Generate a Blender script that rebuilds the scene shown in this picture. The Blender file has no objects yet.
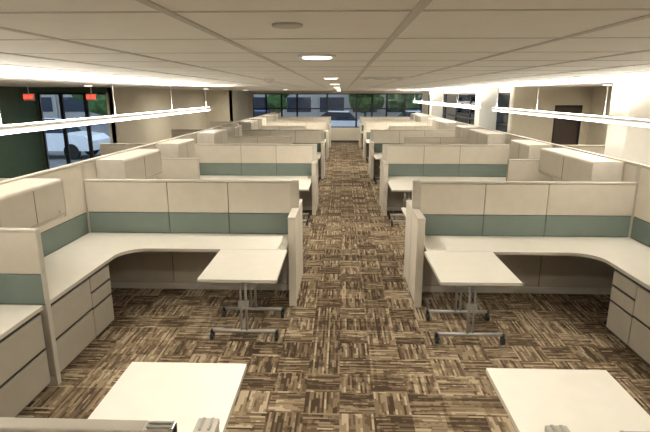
import bpy, bmesh, math, random
from mathutils import Vector, Matrix
random.seed(4)
S=bpy.context.scene
S.view_settings.view_transform='Standard'
S.view_settings.look='None'

# ------------------------------------------------------------ materials
def nt(name):
    m=bpy.data.materials.new(name); m.use_nodes=True
    t=m.node_tree; b=t.nodes['Principled BSDF']
    return m,t,b
def simple(name,col,rough=.6,metal=0,var=.06,scale=8,bump=0,bscale=300,spec=.3):
    m,t,b=nt(name)
    n=t.nodes.new('ShaderNodeTexNoise'); n.inputs['Scale'].default_value=scale; n.inputs['Detail'].default_value=3
    tc=t.nodes.new('ShaderNodeTexCoord'); t.links.new(tc.outputs['Object'],n.inputs['Vector'])
    r=t.nodes.new('ShaderNodeValToRGB')
    r.color_ramp.elements[0].position=.3; r.color_ramp.elements[1].position=.7
    r.color_ramp.elements[0].color=(*[c*(1-var) for c in col],1)
    r.color_ramp.elements[1].color=(*[min(1,c*(1+var)) for c in col],1)
    t.links.new(n.outputs['Fac'],r.inputs['Fac']); t.links.new(r.outputs['Color'],b.inputs['Base Color'])
    b.inputs['Roughness'].default_value=rough; b.inputs['Metallic'].default_value=metal
    b.inputs['Specular IOR Level'].default_value=spec
    if bump:
        n2=t.nodes.new('ShaderNodeTexNoise'); n2.inputs['Scale'].default_value=bscale
        t.links.new(tc.outputs['Object'],n2.inputs['Vector'])
        bp=t.nodes.new('ShaderNodeBump'); bp.inputs['Strength'].default_value=bump; bp.inputs['Distance'].default_value=.002
        t.links.new(n2.outputs['Fac'],bp.inputs['Height']); t.links.new(bp.outputs['Normal'],b.inputs['Normal'])
    return m
def emit(name,col,s):
    m,t,b=nt(name)
    b.inputs['Base Color'].default_value=(*col,1)
    b.inputs['Emission Color'].default_value=(*col,1); b.inputs['Emission Strength'].default_value=s
    return m
M={}
M['fabric']=simple('fabric_beige',(.60,.55,.465),.9,var=.03,bump=.3)
M['teal']=simple('fabric_teal',(.135,.168,.145),.9,var=.03,bump=.3)
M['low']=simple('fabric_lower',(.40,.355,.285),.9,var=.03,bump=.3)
M['trim']=simple('panel_trim',(.49,.455,.39),.45)
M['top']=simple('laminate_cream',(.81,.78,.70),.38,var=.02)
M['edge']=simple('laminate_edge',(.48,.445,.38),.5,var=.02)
M['steel']=simple('painted_steel',(.39,.355,.29),.45,var=.03)
M['binm']=simple('bin_paint',(.53,.49,.41),.4,var=.03)
M['metal']=simple('silver_leg',(.42,.42,.41),.35,metal=.6)
M['black']=simple('black_rubber',(.015,.015,.015),.5)
M['dark']=simple('dark_gap',(.04,.035,.03),.8)
M['plinth']=simple('plinth_dark',(.08,.065,.055),.7)
M['wall']=simple('wall_paint_cream',(.62,.57,.46),.85,var=.02)
M['white']=simple('wall_paint_white',(.80,.78,.72),.8,var=.02)
M['green']=simple('wall_paint_green',(.06,.10,.065),.8,var=.05)
M['tile']=simple('ceiling_tile',(.86,.845,.81),.95,var=.015,bump=.2,bscale=120)
M['tbar']=simple('ceiling_tbar',(.58,.56,.52),.6,var=.02)
M['frame']=simple('window_frame_dark',(.02,.02,.025),.5)
M['fixture']=simple('fixture_white',(.75,.75,.74),.35)
M['side']=emit('lamp_side_diffuser',(1,.96,.9),.9)
M['up']=emit('lamp_uplight',(1,.93,.82),105)
M['down']=emit('lamp_diffuser',(1,.95,.86),12)
M['lens']=emit('downlight_lens',(1,.90,.74),8)
M['exitface']=simple('exit_sign_body',(.75,.72,.7),.5)
M['red']=emit('exit_red',(1,.06,.03),2.5)
M['asphalt']=simple('asphalt',(.20,.20,.20),.9,var=.2,scale=2)
M['stone']=simple('building_stone',(.42,.40,.37),.9,var=.1,scale=1)
M['bglass']=simple('building_glass',(.03,.04,.06),.2,var=.2)
M['leaf']=simple('leaves',(.06,.12,.035),.9,var=.5,scale=5)
M['bark']=simple('bark',(.08,.05,.03),.9)
M['door']=simple('door_dark',(.06,.045,.035),.5)
M['carw']=simple('car_paint_white',(.85,.87,.9),.25)
M['carb']=simple('car_paint_blue',(.10,.18,.38),.25)
m,t,b=nt('window_glass'); t.nodes.remove(b)
o=t.nodes['Material Output']; tr=t.nodes.new('ShaderNodeBsdfTransparent'); tr.inputs[0].default_value=(.74,.79,.84,1)
gl=t.nodes.new('ShaderNodeBsdfGlossy'); gl.inputs['Roughness'].default_value=.02
fr=t.nodes.new('ShaderNodeFresnel'); fr.inputs['IOR'].default_value=1.5
mx=t.nodes.new('ShaderNodeMixShader'); t.links.new(fr.outputs[0],mx.inputs[0]); t.links.new(tr.outputs[0],mx.inputs[1]); t.links.new(gl.outputs[0],mx.inputs[2]); t.links.new(mx.outputs[0],o.inputs[0])
M['glass']=m
# carpet: quarter-turned woven tiles, streaks along the tile plus fainter cross threads
m,t,b=nt('carpet_tile_pattern'); L=t.links.new
def mth(op,a,bv=None):
    n=t.nodes.new('ShaderNodeMath'); n.operation=op
    for i,v in enumerate((a,bv)):
        if v is None: continue
        if isinstance(v,(int,float)): n.inputs[i].default_value=v
        else: L(v,n.inputs[i])
    return n.outputs[0]
geo=t.nodes.new('ShaderNodeNewGeometry'); sp=t.nodes.new('ShaderNodeSeparateXYZ'); L(geo.outputs['Position'],sp.inputs[0])
x,y=sp.outputs[0],sp.outputs[1]
def comb(a,b_,c=0.0):
    n=t.nodes.new('ShaderNodeCombineXYZ')
    for i,v in enumerate((a,b_,c)):
        if isinstance(v,(int,float)): n.inputs[i].default_value=v
        else: L(v,n.inputs[i])
    return n.outputs[0]
def wn(vec):
    n=t.nodes.new('ShaderNodeTexWhiteNoise'); L(vec,n.inputs['Vector']); return n.outputs['Value']
T=.28
bx=mth('FLOOR',mth('DIVIDE',x,T)); by=mth('FLOOR',mth('DIVIDE',y,T))
par=mth('MODULO',mth('ABSOLUTE',mth('ADD',bx,by)),2)
flip=mth('GREATER_THAN',wn(comb(bx,by,7.3)),.9)
par=mth('ABSOLUTE',mth('SUBTRACT',par,flip))
def stripes(a,b_,off):
    row=mth('FLOOR',mth('DIVIDE',b_,.0175))
    sh=mth('MULTIPLY',wn(comb(row,off,1.0)),.3)
    col=mth('FLOOR',mth('DIVIDE',mth('ADD',a,sh),.12))
    v1=wn(comb(row,col,off)); v2=wn(comb(row,off,5.5))
    crow=mth('FLOOR',mth('DIVIDE',a,.03)); cr=wn(comb(crow,off,8.8))
    return mth('ADD',mth('ADD',mth('MULTIPLY',v1,.46),mth('MULTIPLY',v2,.42)),mth('MULTIPLY',cr,.12))
sa=stripes(x,y,3.1); sb=stripes(y,x,9.7)
mixn=t.nodes.new('ShaderNodeMix'); mixn.data_type='FLOAT'; L(par,mixn.inputs[0]); L(sa,mixn.inputs[2]); L(sb,mixn.inputs[3])
bt=mth('MULTIPLY',mth('SUBTRACT',wn(comb(bx,by,2.2)),.5),.30)
# slight tone step between the two lay directions
val=mth('ADD',mth('ADD',mixn.outputs[0],bt),mth('MULTIPLY',mth('SUBTRACT',par,.5),.07))
r=t.nodes.new('ShaderNodeValToRGB'); r.color_ramp.interpolation='CONSTANT'
cols=[(0,(.050,.034,.021)),(.30,(.095,.067,.041)),(.44,(.16,.118,.074)),(.58,(.225,.173,.113)),(.74,(.36,.295,.205))]
e=r.color_ramp.elements
e[0].position=0; e[0].color=(*cols[0][1],1); e[1].position=cols[1][0]; e[1].color=(*cols[1][1],1)
for p,c in cols[2:]:
    q=e.new(p); q.color=(*c,1)
L(val,r.inputs[0]); L(r.outputs[0],b.inputs['Base Color']); b.inputs['Roughness'].default_value=.98; b.inputs['Specular IOR Level'].default_value=.1
M['carpet']=m

# ------------------------------------------------------------ mesh builder
class MB:
    def __init__(s,ox=0,oy=0,sx=1,sy=1):
        s.bm=bmesh.new(); s.mats=[]; s.ox,s.oy,s.sx,s.sy=ox,oy,sx,sy
    def mi(s,k):
        if k not in s.mats: s.mats.append(k)
        return s.mats.index(k)
    def P(s,p): return Vector((s.ox+s.sx*p[0],s.oy+s.sy*p[1],p[2]))
    def box(s,x0,x1,y0,y1,z0,z1,k,bev=0):
        a=s.P((x0,y0,z0)); b=s.P((x1,y1,z1))
        lo=[min(a[i],b[i]) for i in range(3)]; hi=[max(a[i],b[i]) for i in range(3)]
        mat=Matrix.Translation([(lo[i]+hi[i])/2 for i in range(3)])@Matrix.Diagonal([hi[i]-lo[i] for i in range(3)]+[1])
        r=bmesh.ops.create_cube(s.bm,size=1,matrix=mat); vs=r['verts']
        fs={f for v in vs for f in v.link_faces}; mi=s.mi(k)
        for f in fs: f.material_index=mi
        if bev:
            es={e for v in vs for e in v.link_edges}
            r=bmesh.ops.bevel(s.bm,geom=list(es),offset=bev,segments=2,affect='EDGES',profile=.5)
            for f in r['faces']: f.material_index=mi
    def prism(s,pts,axis,a0,a1,k):
        def mk(p,a): return s.P((p[0],p[1],a)) if axis=='z' else s.P((p[0],a,p[1]))
        v0=[s.bm.verts.new(mk(p,a0)) for p in pts]; v1=[s.bm.verts.new(mk(p,a1)) for p in pts]
        mi=s.mi(k); fs=[s.bm.faces.new(v0),s.bm.faces.new(v1)]
        n=len(pts)
        for i in range(n): fs.append(s.bm.faces.new((v0[i],v0[(i+1)%n],v1[(i+1)%n],v1[i])))
        for f in fs: f.material_index=mi
        bmesh.ops.recalc_face_normals(s.bm,faces=fs)
    def cyl(s,p0,p1,r,k,seg=12,r2=None):
        a=s.P(p0); b=s.P(p1); d=b-a
        q=d.to_track_quat('Z','Y').to_matrix().to_4x4()
        rr=bmesh.ops.create_cone(s.bm,cap_ends=True,segments=seg,radius1=r,radius2=r if r2 is None else r2,depth=d.length,matrix=Matrix.Translation((a+b)/2)@q)
        mi=s.mi(k)
        for f in {f for v in rr['verts'] for f in v.link_faces}:
            f.material_index=mi; f.smooth=len(f.verts)==4
    def done(s,name,parent=None):
        me=bpy.data.meshes.new(name); s.bm.to_mesh(me); s.bm.free()
        for k in s.mats: me.materials.append(M[k])
        o=bpy.data.objects.new(name,me); S.collection.objects.link(o)
        if parent: o.parent=parent
        return o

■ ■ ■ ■

The exercise: Find every line that has "objects" in it, then return those lines.

Output below:
Generate a Blender script that rebuilds the scene shown in this picture. The Blender file has no objects yet.
        o=bpy.data.objects.new(name,me); S.collection.objects.link(o)